--- START DATASET EXCERPT ---

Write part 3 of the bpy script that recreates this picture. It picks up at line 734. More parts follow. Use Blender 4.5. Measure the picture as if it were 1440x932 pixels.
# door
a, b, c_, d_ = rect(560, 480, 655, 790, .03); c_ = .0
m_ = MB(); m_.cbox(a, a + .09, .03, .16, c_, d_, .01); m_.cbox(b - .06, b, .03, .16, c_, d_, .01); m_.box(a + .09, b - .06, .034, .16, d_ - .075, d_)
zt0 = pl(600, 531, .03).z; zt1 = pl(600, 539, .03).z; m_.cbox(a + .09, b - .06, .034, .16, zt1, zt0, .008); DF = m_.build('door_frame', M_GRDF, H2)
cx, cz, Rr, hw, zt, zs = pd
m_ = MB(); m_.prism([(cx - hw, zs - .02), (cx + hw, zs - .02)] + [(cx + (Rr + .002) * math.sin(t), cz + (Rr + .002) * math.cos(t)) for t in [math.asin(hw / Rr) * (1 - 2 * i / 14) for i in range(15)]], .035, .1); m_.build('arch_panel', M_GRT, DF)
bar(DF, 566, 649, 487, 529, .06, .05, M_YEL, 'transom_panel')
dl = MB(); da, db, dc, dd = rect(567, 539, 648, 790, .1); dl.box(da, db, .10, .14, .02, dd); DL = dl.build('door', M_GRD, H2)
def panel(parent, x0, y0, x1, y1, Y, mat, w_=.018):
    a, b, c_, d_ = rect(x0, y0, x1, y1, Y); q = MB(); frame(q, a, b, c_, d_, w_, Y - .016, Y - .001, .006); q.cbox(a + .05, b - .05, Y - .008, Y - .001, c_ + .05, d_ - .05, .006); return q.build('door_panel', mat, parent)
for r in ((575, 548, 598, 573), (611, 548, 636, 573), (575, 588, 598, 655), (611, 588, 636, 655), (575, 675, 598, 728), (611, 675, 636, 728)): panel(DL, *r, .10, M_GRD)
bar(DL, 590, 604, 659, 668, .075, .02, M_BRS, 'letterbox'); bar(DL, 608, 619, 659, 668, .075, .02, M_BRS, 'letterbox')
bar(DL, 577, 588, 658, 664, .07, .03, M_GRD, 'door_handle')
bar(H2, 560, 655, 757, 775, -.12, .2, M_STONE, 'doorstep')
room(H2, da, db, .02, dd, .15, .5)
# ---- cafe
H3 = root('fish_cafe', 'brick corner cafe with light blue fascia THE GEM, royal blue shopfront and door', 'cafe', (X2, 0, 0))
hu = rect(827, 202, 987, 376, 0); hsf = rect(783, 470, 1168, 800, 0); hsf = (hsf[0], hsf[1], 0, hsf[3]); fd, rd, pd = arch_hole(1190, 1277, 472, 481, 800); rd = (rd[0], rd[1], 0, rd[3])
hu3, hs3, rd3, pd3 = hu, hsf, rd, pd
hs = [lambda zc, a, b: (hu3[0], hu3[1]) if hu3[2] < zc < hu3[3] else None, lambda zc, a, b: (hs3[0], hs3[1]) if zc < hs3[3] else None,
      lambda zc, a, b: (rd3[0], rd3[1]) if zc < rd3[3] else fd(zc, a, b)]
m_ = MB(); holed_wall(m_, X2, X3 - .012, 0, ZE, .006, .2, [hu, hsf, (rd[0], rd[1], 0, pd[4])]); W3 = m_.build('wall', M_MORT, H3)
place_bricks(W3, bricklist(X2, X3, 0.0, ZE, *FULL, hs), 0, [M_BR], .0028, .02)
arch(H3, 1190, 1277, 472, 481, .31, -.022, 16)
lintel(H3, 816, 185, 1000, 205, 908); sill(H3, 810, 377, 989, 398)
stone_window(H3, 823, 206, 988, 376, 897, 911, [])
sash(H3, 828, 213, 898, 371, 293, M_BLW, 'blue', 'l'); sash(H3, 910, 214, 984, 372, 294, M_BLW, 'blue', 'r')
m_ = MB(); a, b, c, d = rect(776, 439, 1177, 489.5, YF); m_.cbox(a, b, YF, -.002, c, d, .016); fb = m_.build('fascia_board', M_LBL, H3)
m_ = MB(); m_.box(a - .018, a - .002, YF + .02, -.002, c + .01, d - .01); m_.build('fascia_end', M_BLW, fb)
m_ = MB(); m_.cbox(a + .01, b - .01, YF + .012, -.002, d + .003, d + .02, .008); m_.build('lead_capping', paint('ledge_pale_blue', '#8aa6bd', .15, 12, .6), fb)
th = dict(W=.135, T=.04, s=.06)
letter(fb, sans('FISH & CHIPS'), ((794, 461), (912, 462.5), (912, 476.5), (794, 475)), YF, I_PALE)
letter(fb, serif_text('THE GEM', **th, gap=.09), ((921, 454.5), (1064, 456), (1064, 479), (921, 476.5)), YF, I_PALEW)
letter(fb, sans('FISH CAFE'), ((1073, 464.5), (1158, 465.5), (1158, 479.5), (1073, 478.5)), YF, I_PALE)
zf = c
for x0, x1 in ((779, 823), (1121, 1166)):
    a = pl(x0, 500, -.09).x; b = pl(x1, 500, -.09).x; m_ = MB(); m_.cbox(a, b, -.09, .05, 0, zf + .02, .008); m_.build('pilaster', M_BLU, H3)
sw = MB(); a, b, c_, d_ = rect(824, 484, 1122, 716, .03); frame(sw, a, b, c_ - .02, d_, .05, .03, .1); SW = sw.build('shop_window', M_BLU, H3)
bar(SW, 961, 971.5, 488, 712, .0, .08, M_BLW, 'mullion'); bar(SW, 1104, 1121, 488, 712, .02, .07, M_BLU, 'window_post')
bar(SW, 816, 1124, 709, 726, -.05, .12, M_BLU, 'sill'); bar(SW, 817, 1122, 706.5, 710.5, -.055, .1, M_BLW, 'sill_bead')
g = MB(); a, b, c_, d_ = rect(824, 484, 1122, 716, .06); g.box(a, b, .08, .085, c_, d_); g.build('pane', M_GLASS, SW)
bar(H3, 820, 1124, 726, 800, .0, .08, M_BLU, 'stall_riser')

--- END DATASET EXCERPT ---

» PROBLEM: Only the lines from the start of the data to the line holding "bar(H2, 560, 655, 757, 775, -.12, .2, M_STONE, 'doorstep')" are wanted; return them exactly, both ends included.

» ANSWER TO THIS TASK:
Write part 3 of the bpy script that recreates this picture. It picks up at line 734. More parts follow. Use Blender 4.5. Measure the picture as if it were 1440x932 pixels.
# door
a, b, c_, d_ = rect(560, 480, 655, 790, .03); c_ = .0
m_ = MB(); m_.cbox(a, a + .09, .03, .16, c_, d_, .01); m_.cbox(b - .06, b, .03, .16, c_, d_, .01); m_.box(a + .09, b - .06, .034, .16, d_ - .075, d_)
zt0 = pl(600, 531, .03).z; zt1 = pl(600, 539, .03).z; m_.cbox(a + .09, b - .06, .034, .16, zt1, zt0, .008); DF = m_.build('door_frame', M_GRDF, H2)
cx, cz, Rr, hw, zt, zs = pd
m_ = MB(); m_.prism([(cx - hw, zs - .02), (cx + hw, zs - .02)] + [(cx + (Rr + .002) * math.sin(t), cz + (Rr + .002) * math.cos(t)) for t in [math.asin(hw / Rr) * (1 - 2 * i / 14) for i in range(15)]], .035, .1); m_.build('arch_panel', M_GRT, DF)
bar(DF, 566, 649, 487, 529, .06, .05, M_YEL, 'transom_panel')
dl = MB(); da, db, dc, dd = rect(567, 539, 648, 790, .1); dl.box(da, db, .10, .14, .02, dd); DL = dl.build('door', M_GRD, H2)
def panel(parent, x0, y0, x1, y1, Y, mat, w_=.018):
    a, b, c_, d_ = rect(x0, y0, x1, y1, Y); q = MB(); frame(q, a, b, c_, d_, w_, Y - .016, Y - .001, .006); q.cbox(a + .05, b - .05, Y - .008, Y - .001, c_ + .05, d_ - .05, .006); return q.build('door_panel', mat, parent)
for r in ((575, 548, 598, 573), (611, 548, 636, 573), (575, 588, 598, 655), (611, 588, 636, 655), (575, 675, 598, 728), (611, 675, 636, 728)): panel(DL, *r, .10, M_GRD)
bar(DL, 590, 604, 659, 668, .075, .02, M_BRS, 'letterbox'); bar(DL, 608, 619, 659, 668, .075, .02, M_BRS, 'letterbox')
bar(DL, 577, 588, 658, 664, .07, .03, M_GRD, 'door_handle')
bar(H2, 560, 655, 757, 775, -.12, .2, M_STONE, 'doorstep')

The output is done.